Shannon has two things to cry about: She's broke and she's loose. We know the first fact because she can't get an auto loan; the second, because her friends say so after her new conquest each week. Denise, in contrast, has but one concern: Insolvency. "I spend most of my time either working like a dog," she says, "or lying awake at night afraid that my family is gonna starve. And it's so hard." Later that episode, Shannon roams a used-car lot in search of a serviceable jalopy. One can picture the quick-witted young Harvard grads scheming in Townies' script room: Isn't this how The People live? Within 45 seconds, both women's crises have passed. Shannon is not a slut. Denise, although fiscally challenged, retains her free will. Cut to commercial. Producer's graphic. Encore. Theme song. Credits.

          However sincere such a subplot is (or isn't), one well-crafted commercial can spoil the mood.
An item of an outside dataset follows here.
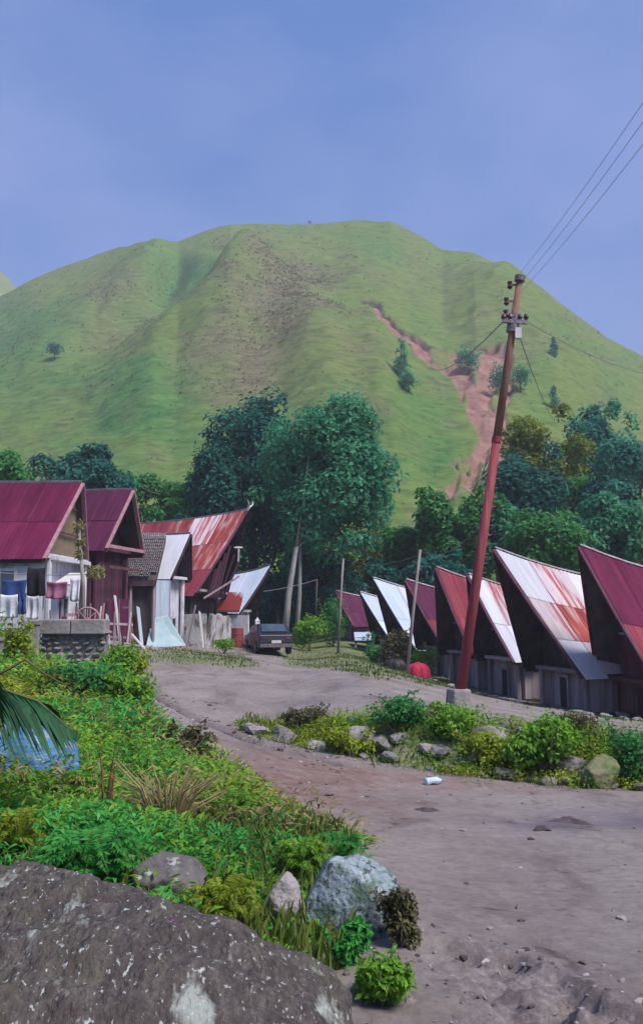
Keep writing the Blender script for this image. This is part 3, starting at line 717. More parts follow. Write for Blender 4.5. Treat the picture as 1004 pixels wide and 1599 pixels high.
def house(name, label, apex, corner, Dn, F, W, L, near_side, base_py=None, roofmat=None, saddle=0.72, sag=0.08, nu=8, nv=2, wall_mat='grey_wood', gable_mat='dark_wood',
          barge='maroon_wood', group=None, back=None, recess=0.55, door=True, seed=1, wall_h=None, base_z=None, planks=True, extra=None, waves=None, straight=False, cat='house', gable_lean=0.35, floor=0.0):
    r = random.Random(seed)
    F = Vector((F[0], F[1])).normalized(); yv = Vector((-F.y, F.x))         # local y axis
    near = yv * near_side
    N = at(*corner, Dn)
    C = Vector((N.x, N.y)) - near * (W / 2)
    x_, y_, z_ = ray(*apex); t = x_ / y_
    s = (t * C.y - C.x) / (F.x - t * F.y)
    A = C + F * s
    za = at(*apex, A.y).z
    bz = base_z if base_z is not None else gz(*(C - F * 1.0))
    root = empty(name, (C.x, C.y, bz), math.atan2(F.y, F.x))
    tag(root, label, cat, group)
    he = N.z - bz; ha = za - bz
    zs = ha - (0.0 if straight else (1 - saddle) * (ha - he))
    hb = ha if back is None else back * ha
    pick = roofmat if callable(roofmat) else (lambda i, j, rr: MT[roofmat])
    roof, ridge, surf = roof_slopes(root, None, W, he, L, s, ha, zs, hb, s if not straight else 0.3, near_side, sag, nu, nv, pick, r, waves=waves)
    # barge boards up the front edge
    for sd in (-1, 1):
        e0, e1 = (s + 0.02, 0, ha + 0.02), (0.02, sd * W / 2, he + 0.02)
        if barge:
            mbm = Vector(e0).lerp(Vector(e1), 0.5) - Vector((0, 0, sag))
            MB().beam(e0, mbm, 0.06, 0.16, (1, 0, 0)).beam(mbm, e1, 0.06, 0.16, (1, 0, 0)).build('barge_board', MT[barge], root)
    # walls: core box, boards on the front and on the near side
    wy = W / 2 - 0.28; x0 = -recess; x1 = -L + 0.5; wh = wall_h or he + 0.12
    core = MB().box(((x0 + x1) / 2, 0, wh / 2 + floor / 2), (x0 - x1, 2 * wy, wh - floor)).build('wall', MT[wall_mat], root)
    if planks:
        vert_planks(core, (x0, -wy), (x0, wy), floor + 0.05, wh - 0.04, max(6, int(2 * wy / 0.22)), MT[wall_mat], r, (1, 0))
        vert_planks(core, (x0, near_side * wy), (x1, near_side * wy), floor + 0.05, wh - 0.04, max(8, int((x0 - x1) / 0.28)), MT[wall_mat], r, (0, near_side))
    # gable: leans out towards the apex
    lean = gable_lean * s
    hr = float(ridge(np.array([s / (L + 2 * s + 1e-6)]))[1][0]) - 0.15
    def half(z): return (W / 2) * max(0.0, (hr - z) / (hr - he)) * 0.88
    zg0 = max(he + 0.1, wh - 0.25)
    zg1 = hr - 0.1
    hb0, hb1 = half(zg0), max(0.04, half(zg1) * 0.9)
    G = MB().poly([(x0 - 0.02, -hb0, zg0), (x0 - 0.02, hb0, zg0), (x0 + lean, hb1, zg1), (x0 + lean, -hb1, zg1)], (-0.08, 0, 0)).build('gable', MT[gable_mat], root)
    if planks:
        nb = max(6, int(2 * hb0 / 0.25))
        for i in range(nb):
            yy = -hb0 + 2 * hb0 * (i + 0.5) / nb
            k = 1.0 if abs(yy) < hb1 else max(0, 1 - (abs(yy) - hb1) / max(1e-3, hb0 - hb1))
            if k < 0.12: continue
            board('plank', G, (x0 + 0.015, yy, zg0), (x0 + 0.015 + lean * k, yy, zg0 + (zg1 - zg0) * k), 2 * hb0 / nb * 0.93, 0.03, MT[gable_mat], (0, 1, 0))
    # front sill beam and eave purlins
    MB().box((x0 + 0.12, 0, wh - 0.06), (0.5, 2 * wy - 0.06, 0.12)).build('ledge', MT[wall_mat], root)
    for sd in (-1, 1):
        MB().beam((0.05, sd * (W / 2 - 0.05), he - 0.06), (-L, sd * (W / 2 - 0.05), he - 0.06), 0.08, 0.12).build('eave_beam', MT['dark_wood'], root)
        MB().tube([(x0 + 0.18, sd * (wy - 0.1), -0.3), (x0 + 0.18, sd * (wy - 0.1), wh)], 0.09, 7).build('post', MT[wall_mat], root)
    if door:
        hd = min(1.0, wh * 0.72)
        d = MB().box((x0 + 0.06, -near_side * wy * 0.05, floor + hd / 2 + 0.06), (0.05, 0.42, hd)).build('door', MT['black'], root)  # black panel paints the shade inside the open doorway
        f = MB().box((x0 + 0.085, -near_side * wy * 0.05 - 0.25, floor + hd / 2 + 0.06), (0.06, 0.08, hd)).box((x0 + 0.085, -near_side * wy * 0.05 + 0.25, floor + hd / 2 + 0.06), (0.06, 0.08, hd)).box((x0 + 0.085, -near_side * wy * 0.05, floor + hd + 0.1), (0.06, 0.58, 0.08))
        f.build('frame', MT[wall_mat], d)
    if extra: extra(root, dict(W=W, he=he, ha=ha, zs=zs, s=s, L=L, x0=x0, x1=x1, wy=wy, wh=wh, ns=near_side, r=r, lean=lean, half=half))
    return root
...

Consider the spot for the Oldsmobile Aurora that followed Shannon's car-lot woes. Compared to the program itself, the ad's image quality is cleaner; the editing, quicker; the color palette, richer; the depth-of-field, deeper. Sometimes Oldsmobile ads are even letter-boxed in an attempt to lend the cultural cachet of European cinema to the handicraft of Detroit. Cars in particular are filmed with such sensuous detail that one would not be altogether surprised if the driver were to get out of the car, pop the gas cap, drop his trousers, and get really intimate with General Motors. Of course no one fucks the Oldsmobile Aurora, but this curvy sedan does come "fully loaded" at $36,400. Panning to a parking meter above this year's model, the commercial gamely suggests that that sticker translates to only "145,600 quarters!" Start saving your tips, Shannon; every Townie deserves a town car.

          Far more ingenious than an advertisement that whets desire for what one cannot have are those commercials that acknowledge the methods of their machination. Sprite's "Obey Your Thirst" campaign, in which spots satirize the value of advertising, is a crude example of this strategy (see also the Energizer Bunny). Yet neither of these begins to approach the dense strata of contempt and solicitude showcased by TCF banks in their talking gorilla campaign. In these spots, busy working folk complain about thin wallets and life's daily inconveniences... all the while wearing the worst ape suits seen this side of 2001! The simplicity of the approach is gorgeous to behold: TCF's working-class customers are thick-tongued plebes who identify favorably with lower-order primates. From the longevity of the campaign--the spots have aired locally for more than a year--one can only assume that TCF is very much tuned into its troglodyte proles and their banking habits. Television loves the working man all right, but it sometimes picks a funny way of showing it.